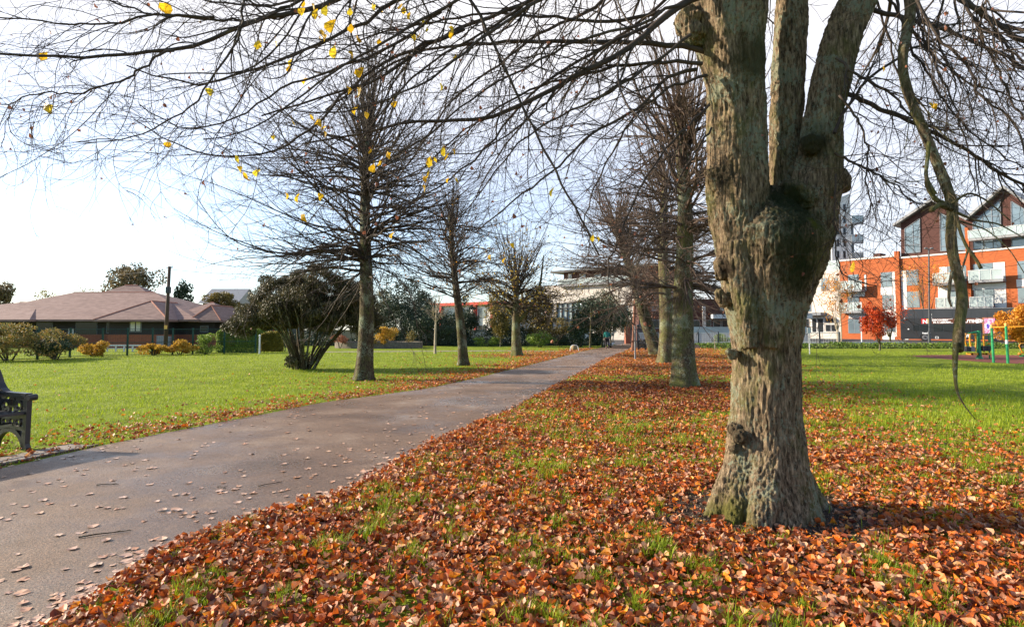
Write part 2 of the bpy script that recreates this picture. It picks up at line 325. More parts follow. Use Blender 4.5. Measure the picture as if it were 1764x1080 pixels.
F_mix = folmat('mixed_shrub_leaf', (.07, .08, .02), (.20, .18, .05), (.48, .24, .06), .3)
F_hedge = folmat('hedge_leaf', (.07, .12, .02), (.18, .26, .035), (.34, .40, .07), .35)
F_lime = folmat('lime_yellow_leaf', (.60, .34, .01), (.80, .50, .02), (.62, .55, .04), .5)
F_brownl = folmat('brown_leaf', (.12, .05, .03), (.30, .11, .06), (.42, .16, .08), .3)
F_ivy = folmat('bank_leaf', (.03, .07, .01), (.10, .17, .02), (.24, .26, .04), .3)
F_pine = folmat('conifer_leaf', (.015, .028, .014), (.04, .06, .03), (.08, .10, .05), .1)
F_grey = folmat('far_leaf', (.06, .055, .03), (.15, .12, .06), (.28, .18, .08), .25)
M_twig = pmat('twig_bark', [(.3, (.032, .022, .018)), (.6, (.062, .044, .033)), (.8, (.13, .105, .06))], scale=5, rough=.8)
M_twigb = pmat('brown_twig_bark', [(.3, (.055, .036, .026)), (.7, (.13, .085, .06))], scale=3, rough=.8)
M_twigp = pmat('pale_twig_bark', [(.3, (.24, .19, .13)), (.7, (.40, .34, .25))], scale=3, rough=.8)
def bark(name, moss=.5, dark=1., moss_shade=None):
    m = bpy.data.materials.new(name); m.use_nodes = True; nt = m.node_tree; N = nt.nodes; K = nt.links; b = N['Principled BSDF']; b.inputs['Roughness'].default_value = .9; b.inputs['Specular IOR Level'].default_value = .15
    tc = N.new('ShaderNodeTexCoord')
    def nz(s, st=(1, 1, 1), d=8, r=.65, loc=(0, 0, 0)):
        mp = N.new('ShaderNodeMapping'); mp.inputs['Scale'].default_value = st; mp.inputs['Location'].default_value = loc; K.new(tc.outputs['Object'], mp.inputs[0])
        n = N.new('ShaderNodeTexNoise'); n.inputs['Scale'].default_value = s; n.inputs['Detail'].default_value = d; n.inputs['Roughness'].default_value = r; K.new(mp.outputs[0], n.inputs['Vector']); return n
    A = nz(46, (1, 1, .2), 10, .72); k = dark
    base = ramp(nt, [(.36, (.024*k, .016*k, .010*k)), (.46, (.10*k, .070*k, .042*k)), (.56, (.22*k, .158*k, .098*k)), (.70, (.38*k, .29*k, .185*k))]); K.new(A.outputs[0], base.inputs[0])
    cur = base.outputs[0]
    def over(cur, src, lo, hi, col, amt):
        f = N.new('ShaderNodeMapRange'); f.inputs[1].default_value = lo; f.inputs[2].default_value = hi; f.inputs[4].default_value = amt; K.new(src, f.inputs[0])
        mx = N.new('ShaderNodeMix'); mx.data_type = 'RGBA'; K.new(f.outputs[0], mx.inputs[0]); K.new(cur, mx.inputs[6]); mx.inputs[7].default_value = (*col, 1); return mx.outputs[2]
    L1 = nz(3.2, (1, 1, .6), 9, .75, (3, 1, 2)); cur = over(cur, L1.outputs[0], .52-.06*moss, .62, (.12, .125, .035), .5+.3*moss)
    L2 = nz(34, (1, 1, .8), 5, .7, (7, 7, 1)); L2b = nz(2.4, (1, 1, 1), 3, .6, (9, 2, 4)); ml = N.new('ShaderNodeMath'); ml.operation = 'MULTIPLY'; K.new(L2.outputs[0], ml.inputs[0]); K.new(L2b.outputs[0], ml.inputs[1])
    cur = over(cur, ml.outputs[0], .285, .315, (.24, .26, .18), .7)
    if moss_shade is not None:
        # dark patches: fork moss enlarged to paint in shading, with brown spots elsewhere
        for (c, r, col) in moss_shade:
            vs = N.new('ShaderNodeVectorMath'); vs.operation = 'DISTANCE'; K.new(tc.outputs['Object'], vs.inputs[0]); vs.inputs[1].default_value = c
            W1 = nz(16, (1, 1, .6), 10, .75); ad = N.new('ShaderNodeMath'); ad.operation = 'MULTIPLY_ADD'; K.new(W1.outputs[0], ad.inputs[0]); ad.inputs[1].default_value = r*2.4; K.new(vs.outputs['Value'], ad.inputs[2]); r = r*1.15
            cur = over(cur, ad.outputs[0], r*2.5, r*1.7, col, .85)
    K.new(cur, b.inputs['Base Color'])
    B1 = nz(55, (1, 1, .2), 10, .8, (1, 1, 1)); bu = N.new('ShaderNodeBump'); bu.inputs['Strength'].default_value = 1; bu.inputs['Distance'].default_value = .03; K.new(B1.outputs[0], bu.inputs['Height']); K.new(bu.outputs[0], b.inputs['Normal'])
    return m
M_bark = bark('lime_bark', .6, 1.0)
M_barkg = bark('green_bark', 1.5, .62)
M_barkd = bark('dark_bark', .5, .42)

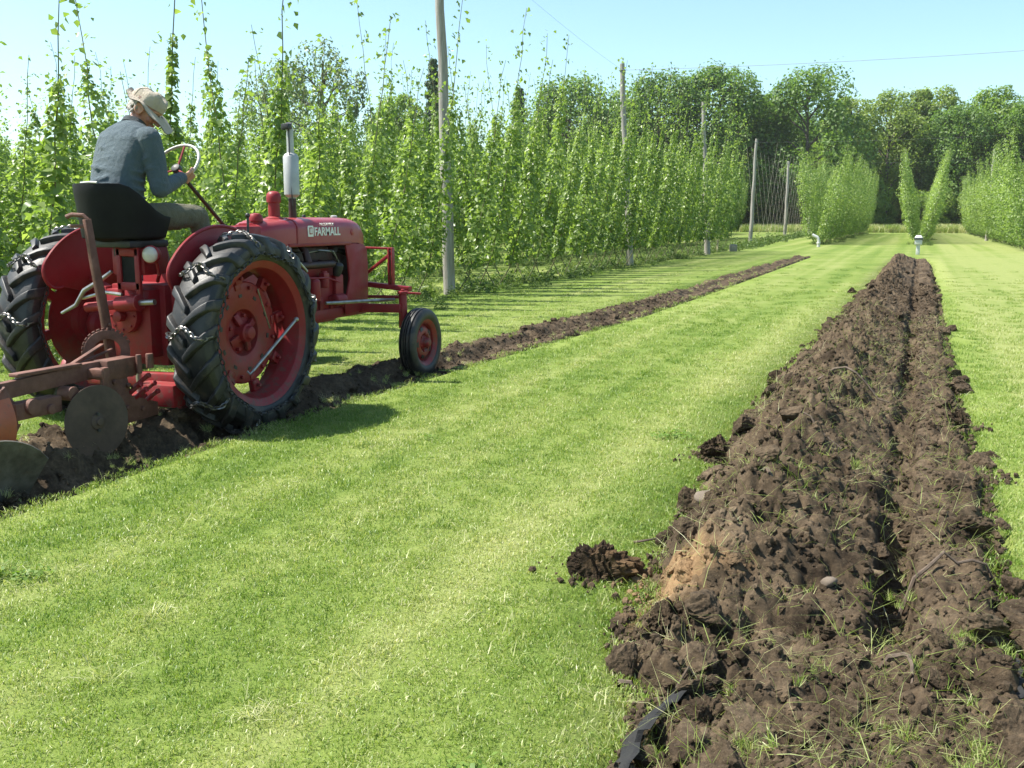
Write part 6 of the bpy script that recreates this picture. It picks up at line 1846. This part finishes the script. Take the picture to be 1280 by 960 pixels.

· · · ·

## REQUIRED WORK
Copy out all the records exactly, excluding pictures.

## RESPONSE BELOW
Write part 2 of the bpy script that recreates this picture. It picks up at line 325. More parts follow. Use Blender 4.5. Measure the picture as if it were 1764x1080 pixels.
F_mix = folmat('mixed_shrub_leaf', (.07, .08, .02), (.20, .18, .05), (.48, .24, .06), .3)
F_hedge = folmat('hedge_leaf', (.07, .12, .02), (.18, .26, .035), (.34, .40, .07), .35)
F_lime = folmat('lime_yellow_leaf', (.60, .34, .01), (.80, .50, .02), (.62, .55, .04), .5)
F_brownl = folmat('brown_leaf', (.12, .05, .03), (.30, .11, .06), (.42, .16, .08), .3)
F_ivy = folmat('bank_leaf', (.03, .07, .01), (.10, .17, .02), (.24, .26, .04), .3)
F_pine = folmat('conifer_leaf', (.015, .028, .014), (.04, .06, .03), (.08, .10, .05), .1)
F_grey = folmat('far_leaf', (.06, .055, .03), (.15, .12, .06), (.28, .18, .08), .25)
M_twig = pmat('twig_bark', [(.3, (.032, .022, .018)), (.6, (.062, .044, .033)), (.8, (.13, .105, .06))], scale=5, rough=.8)
M_twigb = pmat('brown_twig_bark', [(.3, (.055, .036, .026)), (.7, (.13, .085, .06))], scale=3, rough=.8)
M_twigp = pmat('pale_twig_bark', [(.3, (.24, .19, .13)), (.7, (.40, .34, .25))], scale=3, rough=.8)
def bark(name, moss=.5, dark=1., moss_shade=None):
    m = bpy.data.materials.new(name); m.use_nodes = True; nt = m.node_tree; N = nt.nodes; K = nt.links; b = N['Principled BSDF']; b.inputs['Roughness'].default_value = .9; b.inputs['Specular IOR Level'].default_value = .15
    tc = N.new('ShaderNodeTexCoord')
    def nz(s, st=(1, 1, 1), d=8, r=.65, loc=(0, 0, 0)):
        mp = N.new('ShaderNodeMapping'); mp.inputs['Scale'].default_value = st; mp.inputs['Location'].default_value = loc; K.new(tc.outputs['Object'], mp.inputs[0])
        n = N.new('ShaderNodeTexNoise'); n.inputs['Scale'].default_value = s; n.inputs['Detail'].default_value = d; n.inputs['Roughness'].default_value = r; K.new(mp.outputs[0], n.inputs['Vector']); return n
    A = nz(46, (1, 1, .2), 10, .72); k = dark
    base = ramp(nt, [(.36, (.024*k, .016*k, .010*k)), (.46, (.10*k, .070*k, .042*k)), (.56, (.22*k, .158*k, .098*k)), (.70, (.38*k, .29*k, .185*k))]); K.new(A.outputs[0], base.inputs[0])
    cur = base.outputs[0]
    def over(cur, src, lo, hi, col, amt):
        f = N.new('ShaderNodeMapRange'); f.inputs[1].default_value = lo; f.inputs[2].default_value = hi; f.inputs[4].default_value = amt; K.new(src, f.inputs[0])
        mx = N.new('ShaderNodeMix'); mx.data_type = 'RGBA'; K.new(f.outputs[0], mx.inputs[0]); K.new(cur, mx.inputs[6]); mx.inputs[7].default_value = (*col, 1); return mx.outputs[2]
    L1 = nz(3.2, (1, 1, .6), 9, .75, (3, 1, 2)); cur = over(cur, L1.outputs[0], .52-.06*moss, .62, (.12, .125, .035), .5+.3*moss)
    L2 = nz(34, (1, 1, .8), 5, .7, (7, 7, 1)); L2b = nz(2.4, (1, 1, 1), 3, .6, (9, 2, 4)); ml = N.new('ShaderNodeMath'); ml.operation = 'MULTIPLY'; K.new(L2.outputs[0], ml.inputs[0]); K.new(L2b.outputs[0], ml.inputs[1])
    cur = over(cur, ml.outputs[0], .285, .315, (.24, .26, .18), .7)
    if moss_shade is not None:
        # dark patches: fork moss enlarged to paint in shading, with brown spots elsewhere
        for (c, r, col) in moss_shade:
            vs = N.new('ShaderNodeVectorMath'); vs.operation = 'DISTANCE'; K.new(tc.outputs['Object'], vs.inputs[0]); vs.inputs[1].default_value = c
            W1 = nz(16, (1, 1, .6), 10, .75); ad = N.new('ShaderNodeMath'); ad.operation = 'MULTIPLY_ADD'; K.new(W1.outputs[0], ad.inputs[0]); ad.inputs[1].default_value = r*2.4; K.new(vs.outputs['Value'], ad.inputs[2]); r = r*1.15
            cur = over(cur, ad.outputs[0], r*2.5, r*1.7, col, .85)
    K.new(cur, b.inputs['Base Color'])
    B1 = nz(55, (1, 1, .2), 10, .8, (1, 1, 1)); bu = N.new('ShaderNodeBump'); bu.inputs['Strength'].default_value = 1; bu.inputs['Distance'].default_value = .03; K.new(B1.outputs[0], bu.inputs['Height']); K.new(bu.outputs[0], b.inputs['Normal'])
    return m
M_bark = bark('lime_bark', .6, 1.0)
M_barkg = bark('green_bark', 1.5, .62)
M_barkd = bark('dark_bark', .5, .42)

Write part 6 of the bpy script that recreates this picture. It picks up at line 1846. This part finishes the script. Take the picture to be 1280 by 960 pixels.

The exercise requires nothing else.